* **DATA PROVIDED**:
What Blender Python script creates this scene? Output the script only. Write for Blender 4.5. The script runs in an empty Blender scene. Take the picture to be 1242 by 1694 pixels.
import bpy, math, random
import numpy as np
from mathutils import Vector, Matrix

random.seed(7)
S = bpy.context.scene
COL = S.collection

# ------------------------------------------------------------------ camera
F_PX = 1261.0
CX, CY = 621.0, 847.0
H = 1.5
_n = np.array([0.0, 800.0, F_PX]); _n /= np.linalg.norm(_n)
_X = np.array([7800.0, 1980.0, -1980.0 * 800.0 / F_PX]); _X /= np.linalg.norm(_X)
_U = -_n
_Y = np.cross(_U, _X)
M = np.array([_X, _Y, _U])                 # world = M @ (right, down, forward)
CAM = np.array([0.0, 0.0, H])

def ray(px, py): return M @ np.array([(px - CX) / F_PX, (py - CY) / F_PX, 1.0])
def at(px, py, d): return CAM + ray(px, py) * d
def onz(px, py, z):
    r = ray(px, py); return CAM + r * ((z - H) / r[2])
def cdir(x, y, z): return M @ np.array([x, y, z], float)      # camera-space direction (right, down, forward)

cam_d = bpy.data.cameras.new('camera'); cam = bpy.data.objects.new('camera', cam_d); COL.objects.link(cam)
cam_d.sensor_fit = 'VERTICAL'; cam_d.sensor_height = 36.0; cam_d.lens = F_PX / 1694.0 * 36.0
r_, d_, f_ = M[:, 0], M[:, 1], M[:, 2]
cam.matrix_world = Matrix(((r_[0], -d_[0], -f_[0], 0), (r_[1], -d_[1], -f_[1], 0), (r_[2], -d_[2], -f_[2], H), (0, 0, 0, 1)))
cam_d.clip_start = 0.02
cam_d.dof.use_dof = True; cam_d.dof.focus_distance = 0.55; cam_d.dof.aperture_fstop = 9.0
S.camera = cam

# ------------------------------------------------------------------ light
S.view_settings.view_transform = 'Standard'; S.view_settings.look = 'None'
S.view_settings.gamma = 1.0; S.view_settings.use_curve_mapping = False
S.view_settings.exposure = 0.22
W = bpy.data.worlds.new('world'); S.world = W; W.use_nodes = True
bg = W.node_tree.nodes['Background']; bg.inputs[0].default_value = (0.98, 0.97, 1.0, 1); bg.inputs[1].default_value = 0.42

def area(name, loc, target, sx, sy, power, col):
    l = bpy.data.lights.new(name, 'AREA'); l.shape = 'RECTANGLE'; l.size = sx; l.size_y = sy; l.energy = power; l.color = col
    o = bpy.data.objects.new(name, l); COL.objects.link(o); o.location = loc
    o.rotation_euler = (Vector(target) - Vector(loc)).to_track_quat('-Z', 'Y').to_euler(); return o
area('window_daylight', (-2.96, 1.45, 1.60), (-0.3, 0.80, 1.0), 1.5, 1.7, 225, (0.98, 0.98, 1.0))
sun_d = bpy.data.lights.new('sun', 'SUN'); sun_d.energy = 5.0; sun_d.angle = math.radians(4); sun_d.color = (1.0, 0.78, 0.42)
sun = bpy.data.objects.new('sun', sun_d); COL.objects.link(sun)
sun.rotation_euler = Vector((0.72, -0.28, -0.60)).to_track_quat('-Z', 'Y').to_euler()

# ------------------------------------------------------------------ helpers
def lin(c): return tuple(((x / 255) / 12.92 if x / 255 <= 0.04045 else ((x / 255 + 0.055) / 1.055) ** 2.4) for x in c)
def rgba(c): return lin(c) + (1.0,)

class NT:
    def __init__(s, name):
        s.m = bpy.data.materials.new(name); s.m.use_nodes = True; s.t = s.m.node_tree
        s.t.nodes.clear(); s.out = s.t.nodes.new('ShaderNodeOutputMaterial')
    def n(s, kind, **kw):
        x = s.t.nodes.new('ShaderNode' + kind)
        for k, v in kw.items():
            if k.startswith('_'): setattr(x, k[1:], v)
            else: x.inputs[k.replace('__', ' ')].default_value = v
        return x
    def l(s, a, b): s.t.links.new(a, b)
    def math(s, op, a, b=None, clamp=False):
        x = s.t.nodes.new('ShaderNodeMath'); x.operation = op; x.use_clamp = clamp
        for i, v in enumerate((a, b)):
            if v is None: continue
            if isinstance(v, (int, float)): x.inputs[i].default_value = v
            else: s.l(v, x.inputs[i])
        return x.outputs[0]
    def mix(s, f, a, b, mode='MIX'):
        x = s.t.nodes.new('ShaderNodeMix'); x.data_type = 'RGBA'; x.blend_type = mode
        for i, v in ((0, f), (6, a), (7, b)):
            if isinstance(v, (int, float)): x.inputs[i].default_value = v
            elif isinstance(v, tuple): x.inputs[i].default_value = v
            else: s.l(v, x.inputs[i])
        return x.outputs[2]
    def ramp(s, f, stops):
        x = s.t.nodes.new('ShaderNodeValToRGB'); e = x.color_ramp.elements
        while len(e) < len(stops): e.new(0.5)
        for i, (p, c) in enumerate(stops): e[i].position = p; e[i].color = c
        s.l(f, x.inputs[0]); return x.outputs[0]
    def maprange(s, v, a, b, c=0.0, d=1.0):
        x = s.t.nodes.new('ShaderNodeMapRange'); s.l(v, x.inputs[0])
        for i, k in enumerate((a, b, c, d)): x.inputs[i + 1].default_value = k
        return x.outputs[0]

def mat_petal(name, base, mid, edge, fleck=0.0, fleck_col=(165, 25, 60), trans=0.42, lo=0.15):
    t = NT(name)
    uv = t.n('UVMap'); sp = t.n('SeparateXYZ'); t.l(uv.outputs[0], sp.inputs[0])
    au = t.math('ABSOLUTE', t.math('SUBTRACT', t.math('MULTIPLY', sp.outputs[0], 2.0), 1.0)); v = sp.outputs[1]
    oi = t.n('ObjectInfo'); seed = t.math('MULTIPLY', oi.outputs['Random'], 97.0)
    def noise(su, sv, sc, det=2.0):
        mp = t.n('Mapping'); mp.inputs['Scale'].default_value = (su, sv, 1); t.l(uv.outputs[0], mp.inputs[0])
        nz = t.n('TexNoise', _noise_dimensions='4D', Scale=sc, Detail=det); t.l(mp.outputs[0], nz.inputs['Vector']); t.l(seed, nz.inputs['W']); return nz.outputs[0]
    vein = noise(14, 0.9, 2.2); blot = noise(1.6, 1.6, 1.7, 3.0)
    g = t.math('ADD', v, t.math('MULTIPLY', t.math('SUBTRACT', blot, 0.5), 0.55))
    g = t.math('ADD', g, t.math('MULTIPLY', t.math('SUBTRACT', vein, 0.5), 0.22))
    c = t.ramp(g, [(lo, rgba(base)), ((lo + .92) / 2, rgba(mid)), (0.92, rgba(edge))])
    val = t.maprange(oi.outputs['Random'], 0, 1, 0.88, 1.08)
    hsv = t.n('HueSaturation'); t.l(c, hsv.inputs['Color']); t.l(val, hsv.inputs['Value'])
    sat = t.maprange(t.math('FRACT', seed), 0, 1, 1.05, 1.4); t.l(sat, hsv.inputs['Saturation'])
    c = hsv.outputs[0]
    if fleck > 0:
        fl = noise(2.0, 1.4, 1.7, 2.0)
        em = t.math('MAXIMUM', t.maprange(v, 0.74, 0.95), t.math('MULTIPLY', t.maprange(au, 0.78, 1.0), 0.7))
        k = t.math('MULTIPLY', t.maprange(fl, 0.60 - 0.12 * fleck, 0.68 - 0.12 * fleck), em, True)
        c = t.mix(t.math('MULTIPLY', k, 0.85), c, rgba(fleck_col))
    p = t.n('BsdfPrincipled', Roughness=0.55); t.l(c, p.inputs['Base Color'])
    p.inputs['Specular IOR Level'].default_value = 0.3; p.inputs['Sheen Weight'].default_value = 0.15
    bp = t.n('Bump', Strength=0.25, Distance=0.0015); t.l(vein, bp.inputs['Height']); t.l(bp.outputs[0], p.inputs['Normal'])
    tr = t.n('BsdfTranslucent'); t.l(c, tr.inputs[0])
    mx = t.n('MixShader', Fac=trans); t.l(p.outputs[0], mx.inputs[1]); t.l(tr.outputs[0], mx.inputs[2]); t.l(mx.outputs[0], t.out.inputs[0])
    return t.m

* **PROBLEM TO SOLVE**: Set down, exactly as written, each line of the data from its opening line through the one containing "def cdir(x, y, z): return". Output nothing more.

* **SOLVED EXERCISE**:
What Blender Python script creates this scene? Output the script only. Write for Blender 4.5. The script runs in an empty Blender scene. Take the picture to be 1242 by 1694 pixels.
import bpy, math, random
import numpy as np
from mathutils import Vector, Matrix

random.seed(7)
S = bpy.context.scene
COL = S.collection

# ------------------------------------------------------------------ camera
F_PX = 1261.0
CX, CY = 621.0, 847.0
H = 1.5
_n = np.array([0.0, 800.0, F_PX]); _n /= np.linalg.norm(_n)
_X = np.array([7800.0, 1980.0, -1980.0 * 800.0 / F_PX]); _X /= np.linalg.norm(_X)
_U = -_n
_Y = np.cross(_U, _X)
M = np.array([_X, _Y, _U])                 # world = M @ (right, down, forward)
CAM = np.array([0.0, 0.0, H])

def ray(px, py): return M @ np.array([(px - CX) / F_PX, (py - CY) / F_PX, 1.0])
def at(px, py, d): return CAM + ray(px, py) * d
def onz(px, py, z):
    r = ray(px, py); return CAM + r * ((z - H) / r[2])
def cdir(x, y, z): return M @ np.array([x, y, z], float)      # camera-space direction (right, down, forward)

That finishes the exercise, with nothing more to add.